Der Sinn von Volksabstimmungen
Eine Demokratie, in der alle Gewalt von Volksabstimmungen ausgehen würde, wäre gegen den Grundsatz der Gewaltenteilung. Nicht zufällig fordern manche rechtsextreme Parteien die Einführung von Volksentscheiden. Einer Gesinnung, die Minderheiten und Andersdenkende verachtet, wäre eine konsequente direkte Demokratie mit Mehrheitsentscheiden eine willkommene Möglichkeit, Minderheiten zu unterdrücken. Natürlich darf die Mehrheit ihren Willen ausdrücken, natürlich ist es wichtig, die Meinung von möglichst vielen Bürgern zu hören. Petitionen einreichen, Sammeln von Unterschriften, Volksabstimmungen und Volksbefragungen können ein wichtiger Bestandteil einer lebendigen Demokratie sein, in der die Meinung aller gehört wird. Aber niemand soll über andere Menschen herrschen. Keine Mehrheit, keine Minderheit. Kein Einzelner, keine Gruppe, und auch keine Volksmehrheit darf beanspruchen, Entscheidungen, die die Gemeinschaft betreffen, im Alleingang fällen zu dürfen.
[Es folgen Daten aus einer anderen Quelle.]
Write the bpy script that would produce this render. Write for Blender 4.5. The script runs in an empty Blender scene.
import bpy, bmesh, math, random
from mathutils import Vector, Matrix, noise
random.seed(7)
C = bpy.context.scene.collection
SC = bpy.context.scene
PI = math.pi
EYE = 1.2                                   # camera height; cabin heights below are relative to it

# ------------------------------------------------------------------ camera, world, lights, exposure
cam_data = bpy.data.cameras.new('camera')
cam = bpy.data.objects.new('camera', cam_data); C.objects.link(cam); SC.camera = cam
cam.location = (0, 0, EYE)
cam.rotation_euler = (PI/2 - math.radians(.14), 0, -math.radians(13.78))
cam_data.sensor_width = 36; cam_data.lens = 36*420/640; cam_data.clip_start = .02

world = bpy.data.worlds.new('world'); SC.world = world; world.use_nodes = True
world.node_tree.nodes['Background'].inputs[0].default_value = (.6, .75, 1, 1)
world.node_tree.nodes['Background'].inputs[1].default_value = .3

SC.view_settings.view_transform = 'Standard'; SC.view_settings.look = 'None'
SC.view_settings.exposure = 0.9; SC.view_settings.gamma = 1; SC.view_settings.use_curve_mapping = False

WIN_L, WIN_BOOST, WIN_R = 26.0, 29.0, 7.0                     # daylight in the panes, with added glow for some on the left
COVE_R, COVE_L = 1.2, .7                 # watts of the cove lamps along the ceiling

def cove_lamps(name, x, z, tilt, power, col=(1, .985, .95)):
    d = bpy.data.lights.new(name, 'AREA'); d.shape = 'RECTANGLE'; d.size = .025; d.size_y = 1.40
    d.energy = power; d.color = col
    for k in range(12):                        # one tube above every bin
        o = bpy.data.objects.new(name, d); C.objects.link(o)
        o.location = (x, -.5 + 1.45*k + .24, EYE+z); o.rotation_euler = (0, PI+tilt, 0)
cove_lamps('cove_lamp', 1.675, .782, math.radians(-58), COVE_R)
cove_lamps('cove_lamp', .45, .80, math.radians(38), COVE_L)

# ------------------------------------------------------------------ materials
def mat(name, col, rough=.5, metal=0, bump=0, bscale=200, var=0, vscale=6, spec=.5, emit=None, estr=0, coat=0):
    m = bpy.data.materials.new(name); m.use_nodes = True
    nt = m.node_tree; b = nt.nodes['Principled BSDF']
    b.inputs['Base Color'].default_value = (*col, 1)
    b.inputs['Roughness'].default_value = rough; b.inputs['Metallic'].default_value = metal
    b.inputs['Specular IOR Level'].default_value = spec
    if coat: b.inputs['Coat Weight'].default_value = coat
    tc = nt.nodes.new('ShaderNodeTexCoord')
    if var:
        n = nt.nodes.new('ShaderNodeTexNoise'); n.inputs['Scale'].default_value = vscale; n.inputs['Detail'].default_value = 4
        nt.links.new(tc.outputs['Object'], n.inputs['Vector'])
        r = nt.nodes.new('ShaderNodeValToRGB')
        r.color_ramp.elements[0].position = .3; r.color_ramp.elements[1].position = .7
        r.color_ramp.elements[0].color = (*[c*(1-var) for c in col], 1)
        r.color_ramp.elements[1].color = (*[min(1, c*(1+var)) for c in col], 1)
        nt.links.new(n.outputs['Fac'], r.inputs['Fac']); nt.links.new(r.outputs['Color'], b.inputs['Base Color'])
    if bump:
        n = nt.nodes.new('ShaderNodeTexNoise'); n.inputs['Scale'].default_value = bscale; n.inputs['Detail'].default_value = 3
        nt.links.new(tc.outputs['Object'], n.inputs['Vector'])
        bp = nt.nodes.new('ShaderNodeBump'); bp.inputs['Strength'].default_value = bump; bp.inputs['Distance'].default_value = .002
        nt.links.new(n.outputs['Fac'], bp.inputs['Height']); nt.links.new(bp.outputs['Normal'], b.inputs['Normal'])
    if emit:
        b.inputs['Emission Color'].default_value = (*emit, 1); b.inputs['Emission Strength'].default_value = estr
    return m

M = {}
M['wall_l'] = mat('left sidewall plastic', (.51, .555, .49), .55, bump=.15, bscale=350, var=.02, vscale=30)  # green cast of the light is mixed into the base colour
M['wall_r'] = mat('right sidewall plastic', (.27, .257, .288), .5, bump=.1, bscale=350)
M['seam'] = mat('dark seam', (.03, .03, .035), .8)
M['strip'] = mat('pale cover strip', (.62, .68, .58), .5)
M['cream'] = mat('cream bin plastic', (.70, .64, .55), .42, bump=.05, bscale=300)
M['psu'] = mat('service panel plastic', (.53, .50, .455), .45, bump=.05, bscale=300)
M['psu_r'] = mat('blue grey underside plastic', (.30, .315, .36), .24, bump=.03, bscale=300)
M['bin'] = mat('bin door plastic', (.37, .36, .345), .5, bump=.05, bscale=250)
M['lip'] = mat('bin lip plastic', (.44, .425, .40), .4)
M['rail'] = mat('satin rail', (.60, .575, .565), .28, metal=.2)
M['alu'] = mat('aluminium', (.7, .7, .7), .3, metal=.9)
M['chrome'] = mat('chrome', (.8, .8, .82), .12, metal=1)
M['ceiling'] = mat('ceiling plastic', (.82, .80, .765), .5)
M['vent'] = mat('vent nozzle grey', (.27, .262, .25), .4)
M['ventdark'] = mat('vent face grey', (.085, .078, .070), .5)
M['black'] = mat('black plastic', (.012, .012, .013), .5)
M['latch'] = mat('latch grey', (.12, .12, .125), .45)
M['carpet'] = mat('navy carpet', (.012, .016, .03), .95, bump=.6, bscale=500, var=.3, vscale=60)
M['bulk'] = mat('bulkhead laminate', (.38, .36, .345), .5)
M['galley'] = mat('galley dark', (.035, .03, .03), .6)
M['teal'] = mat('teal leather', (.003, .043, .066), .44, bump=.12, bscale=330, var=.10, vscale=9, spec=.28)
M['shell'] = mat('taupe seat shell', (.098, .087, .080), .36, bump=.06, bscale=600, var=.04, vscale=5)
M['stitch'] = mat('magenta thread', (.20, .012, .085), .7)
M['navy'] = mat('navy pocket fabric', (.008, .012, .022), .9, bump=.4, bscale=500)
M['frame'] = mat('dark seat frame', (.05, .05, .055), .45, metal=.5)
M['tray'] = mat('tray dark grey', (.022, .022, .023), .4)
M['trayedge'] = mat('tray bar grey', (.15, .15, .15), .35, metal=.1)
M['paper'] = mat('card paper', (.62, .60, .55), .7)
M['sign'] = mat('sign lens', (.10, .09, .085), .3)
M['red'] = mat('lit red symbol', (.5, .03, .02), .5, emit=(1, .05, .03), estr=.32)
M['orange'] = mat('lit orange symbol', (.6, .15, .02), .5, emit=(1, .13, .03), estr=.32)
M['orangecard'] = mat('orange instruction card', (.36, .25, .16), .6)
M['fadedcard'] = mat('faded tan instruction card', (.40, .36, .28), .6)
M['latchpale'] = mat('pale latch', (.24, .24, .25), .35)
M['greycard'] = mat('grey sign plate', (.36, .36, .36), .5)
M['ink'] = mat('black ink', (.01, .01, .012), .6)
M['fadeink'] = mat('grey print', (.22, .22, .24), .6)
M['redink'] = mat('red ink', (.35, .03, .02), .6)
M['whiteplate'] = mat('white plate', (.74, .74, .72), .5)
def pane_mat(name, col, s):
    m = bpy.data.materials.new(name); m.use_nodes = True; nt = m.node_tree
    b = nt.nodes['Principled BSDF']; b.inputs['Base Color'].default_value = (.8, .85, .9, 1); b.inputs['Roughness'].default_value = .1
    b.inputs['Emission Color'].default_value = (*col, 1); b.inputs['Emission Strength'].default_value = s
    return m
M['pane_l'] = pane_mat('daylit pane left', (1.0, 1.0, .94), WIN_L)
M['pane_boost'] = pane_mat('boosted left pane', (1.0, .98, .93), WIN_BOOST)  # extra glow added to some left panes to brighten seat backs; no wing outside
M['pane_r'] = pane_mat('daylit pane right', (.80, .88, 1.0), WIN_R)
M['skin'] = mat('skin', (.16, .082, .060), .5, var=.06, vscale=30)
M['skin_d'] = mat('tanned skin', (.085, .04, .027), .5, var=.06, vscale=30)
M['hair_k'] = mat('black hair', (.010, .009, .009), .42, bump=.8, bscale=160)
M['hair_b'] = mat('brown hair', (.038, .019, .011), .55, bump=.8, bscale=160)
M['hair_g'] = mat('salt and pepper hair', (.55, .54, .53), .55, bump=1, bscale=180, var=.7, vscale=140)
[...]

Was verstehen die Piraten unter Demokratie?
Wir sind mit dem Anspruch angetreten, die Grund- und Menschenrechte aller Menschen zu verteidigen. Über diese Rechte kann nicht per Mehrheitsbeschluss abgestimmt werden.
Die anderen Parteien haben ein gespaltenes Verhältnis zu diesem schwierigen Thema. Die CDU versteht sich als Volkspartei, lehnt aber Volksentscheide ab, es sollen lieber die wenigen gewählten Politiker entscheiden. Die anderen im Bundestag vertretenen Parteien fordern zwar Volksentscheide, wahrscheinlich in der Hoffnung, durch diese populäre Forderung Wählermehrheiten zu gewinnen, sind sich der Tragweite dieser Entscheidung aber offenbar nicht bewusst. So sehen wir die paradoxe Situation, dass die Grünen in Deutschland zwar offiziell Volksabstimmungen fordern, nun aber gegen das Ergebnis des Schweizer Volksentscheides protestieren. Die Schweizer Grünen wollen sogar vor den europäischen Menschenrechtsgerichtshof ziehen.
Die Piraten müssen einen anderen Weg einschlagen. In einer Demokratie fällt jeder Bürger tagtäglich Entscheidungen, sei es, welche Produkte er kauft, welcher Religion er angehört oder welchen Beruf er wählt. Demokratie bedeutet nicht nur, dass "das Volk" entscheidet, sondern auch, dass der einzelne Bürger entscheiden darf. Er darf zum Beispiel entscheiden wohin er reist, was er in einer Diktatur oft nicht darf. Erinnert sei hier an die DDR und die Einschränkung der Reisefreiheit.
Wir vertrauen auf die Entscheidung des einzelnen Bürgers und fordern, dass dieser die notwendige Bildung und die notwendigen Informationen erhält, um verantwortungsvolle Entscheidungen zu treffen. Solch ein mündiger Bürger braucht keine Volksmehrheit, die ihm vorschreibt, wie hoch seine Kirche oder seine Moschee sein darf. Gesetze, die für alle gelten, können nicht im Ad-Hoc-Verfahren in Urabstimmungen entschieden werden. In einer Demokratie muss der Ausgleich zwischen Mehrheit und Minderheit zwischen verschiedenen Kulturen, zwischen verschiedenen Altersgruppen, zwischen unterschiedlichen Menschen mit unterschiedlichen Interessen, Fähigkeiten und Neigungen gesucht werden.
In einer freiheitlich demokratischen Gesellschaft sollen alle entscheiden, nicht die Mehrheit.